The problem for the NRDC is that, if the Court upholds the CEQ’s action, it could find that the act did not violate the separation of powers.  The reason stems from a little-noticed portion of the Court’s 1995 decision in Plaut v. Spendthrift Farm.  In Plaut, the Court held that Congress violated the “finality” prong of the separation of powers doctrine when it not only modified the statute of limitations for investors to bring securities fraud claims under section 10(b) of the Securities Exchange Act of 1934, but also directed the courts to re-open cases that had previously been dismissed. 

Writing for a seven-justice majority, Justice Antonin Scalia distinguished the situation in Plaut from situations in which Congress prospectively changes the substantive law that underlies a court’s judgment.  He also distinguished it from “a statute passed today which says that all default judgments rendered in the future may be reopened” in the future.  Justice Scalia explained that, in such a scenario, “[t]he finality that a court can pronounce is no more than what the law in existence at the time of judgment will permit it to pronounce.  If the law then applicable says that the judgment may be reopened for certain reasons, that limitation is built into the judgment itself, and its finality is so conditioned.”

The same reasoning could apply in Winter if the Court finds that the CEQ had the authority to decide that emergency circumstances were present here.  The CEQ regulations were obviously in existence when the district court entered its judgment.  So, according to Plaut, the fact that another branch of the federal government stepped in afterward to revise that judgment would not offend the constitutional principle of finality. 

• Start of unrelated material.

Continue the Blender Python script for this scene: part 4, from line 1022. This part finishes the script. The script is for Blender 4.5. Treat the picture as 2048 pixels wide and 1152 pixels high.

Then, the case would turn on whether – as the Navy argued in its January letter to the CEQ, and as the CEQ agreed – the district court’s injunction could constitute an emergency circumstance and whether that constituted impermissible executive revision of a court order.  But letting Congress override Article III protections simply by writing laws that permit executive branch review of court judgments might be too much for even Justice Scalia to stomach,.  In any event, it would force the Court to take a hard look at what it said in Plaut and explain just how separate the separation of powers doctrine is.